Congratulations to the newest Nebula Award winners. It’s certainly an extremely interesting collection, specifically because none of the winners of the three short fiction categories came from the big three digests. I think is the first time this happened since 2003. However, in 2003 two of the stories came out of Ellen Datlow’s big-budgeted SCIFICTION.
This year saw winners come from Subterranean, Interzone, and Clarkesworld. Does this represent a major shift? Dunno.

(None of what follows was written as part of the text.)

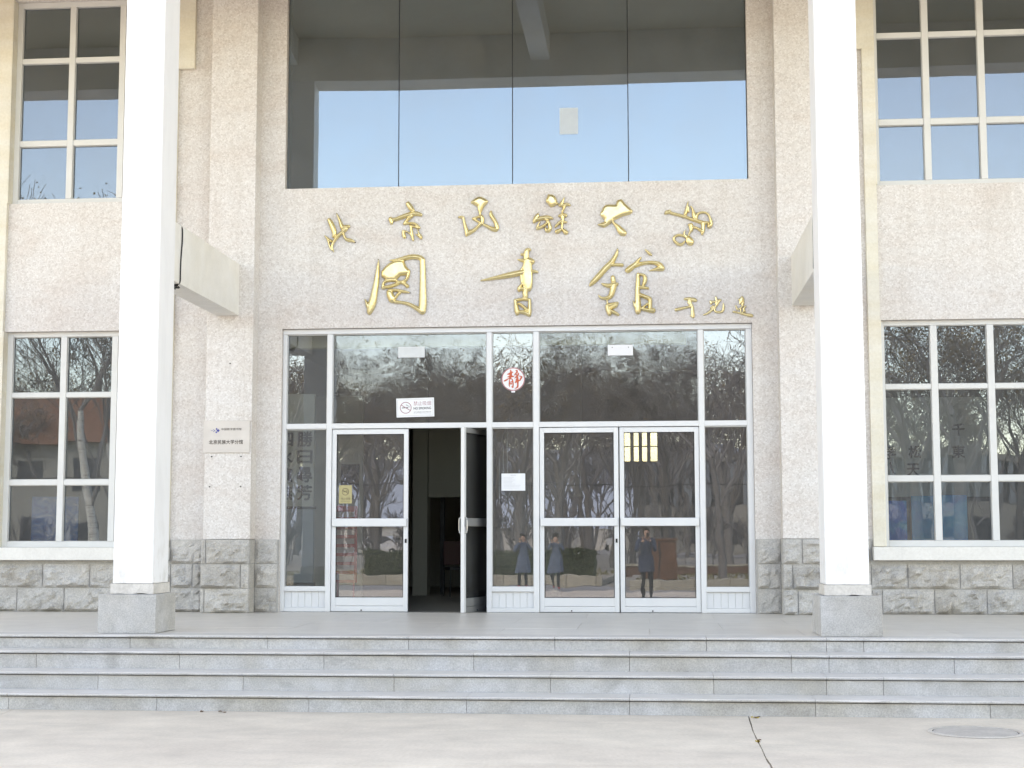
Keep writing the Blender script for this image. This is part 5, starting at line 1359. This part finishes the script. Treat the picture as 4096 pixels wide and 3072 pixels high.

But I note that two of the three 2008 awards went to digests, and the entire 2007 set went to digests. Two of the three in 2006 went to F&SF, and the third was Burn–which seems to me to have been a vote for podcasting as well as for Tachyon. I wasn’t really paying enough attention at that point, so I would be interested in the cliff note version of the fallout of that year’s award process.
Anyway, you get the idea. It’s not like the digests have fallen by the wayside or anything. But this result has to make a few folks sit up and take notice.
In this vein, I was talking to a good friend of mine from work earlier today. He’s a guy who is a hard core fan of more gold-age SF. He’s a major league reviewer on Amazon, but has been away from the short fiction area for some time. We talked about magazines from the old days, and I suggested he take a look around several online publications. We discussed how we thought ebook readers might change things–I said I thought the days of the Big Honkin’ Novels might actually be coming to an end. (Please, Powers that Be, can we go back to the nice little 60-70K novel again?)
Who knows, for sure if that will happen? Or who can say the digests won’t be back in control next year?
All I can really say is that from my point of view it seems to me that the tide has strongly turned in the past five years. But, I also figure I really should stop spending time worrying about it too much and get back to writing.